Le papier « là pour rester »

Les éditions papier, que Gesca cherchait à remplacer par l’application pour tablettes intelligentes La Presse +, seraient « là pour rester dans les régions », selon M. Gagnon. Il serait, par ailleurs, « trop tôt » pour dire s’il y aura des compressions au sein du nouveau groupe de presse.

« On a rencontré les employés ce matin. Il y avait un effet de choc et de surprise », a partagé M. Pronovost. « Il n’y aura pour l’instant pas de changement majeur au niveau de l’information », a-t-il poursuivi. « Je n’ai pas le sentiment que l’information franco-ontarienne se porte mal. Peut-être dans les autres journaux, mais pas au Droit. C’est une fausse notion de penser ça », s’est-il finalement défendu.

Avocat de formation, Martin Cauchon a été ministre fédéral du Revenu et de la Justice et, plus récemment, candidat à la direction du Parti libéral à Ottawa. Il a dit devant la presse que « la politique était maintenant loin derrière (lui) ».

Le nouveau grand patron du Droit – et aussi du Nouvelliste de Trois-Rivières, du Quotidien de Saguenay, du Soleil de Québec, de La Tribune de Sherbrooke et de La Voix de l’Est de Granby – n’avait aucune expérience connue dans la gestion de journaux avant de se porter acquéreur du portefeuille régional de Gesca.

« J’ai une inquiétude sur l’indépendance des journalistes », a relancé Marc-François Bernier. « Il y a deux ans, M. Cauchon, ancien ministre, voulait devenir chef du Parti libéral du Canada », a-t-il rappelé, dubitatif.

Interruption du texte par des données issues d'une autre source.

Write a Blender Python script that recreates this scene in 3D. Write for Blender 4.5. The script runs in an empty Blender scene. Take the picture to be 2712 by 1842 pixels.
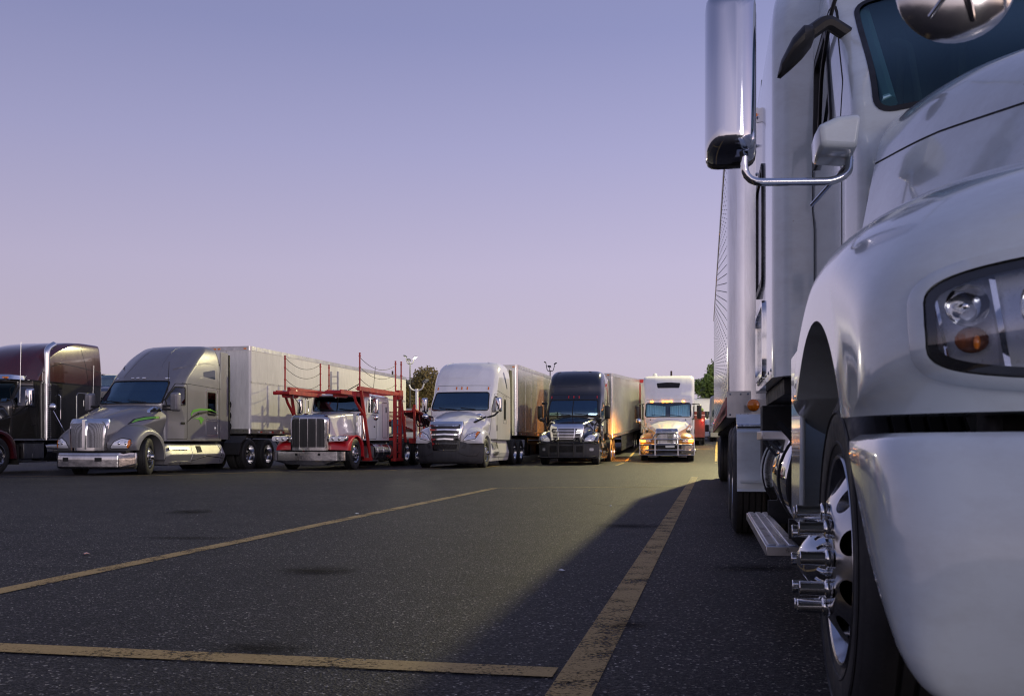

Denis Vaillancourt a dit, pour sa part, vouloir rencontrer le nouveau propriétaire du Droit dès « les prochaines semaines » pour lui rappeler la « mission originale » du journal. Une mission d’information à l’égard de la minorité francophone de l’Ontario « qui est en perte de vitesse » depuis quelques années, a-t-il fait remarquer à #ONfr.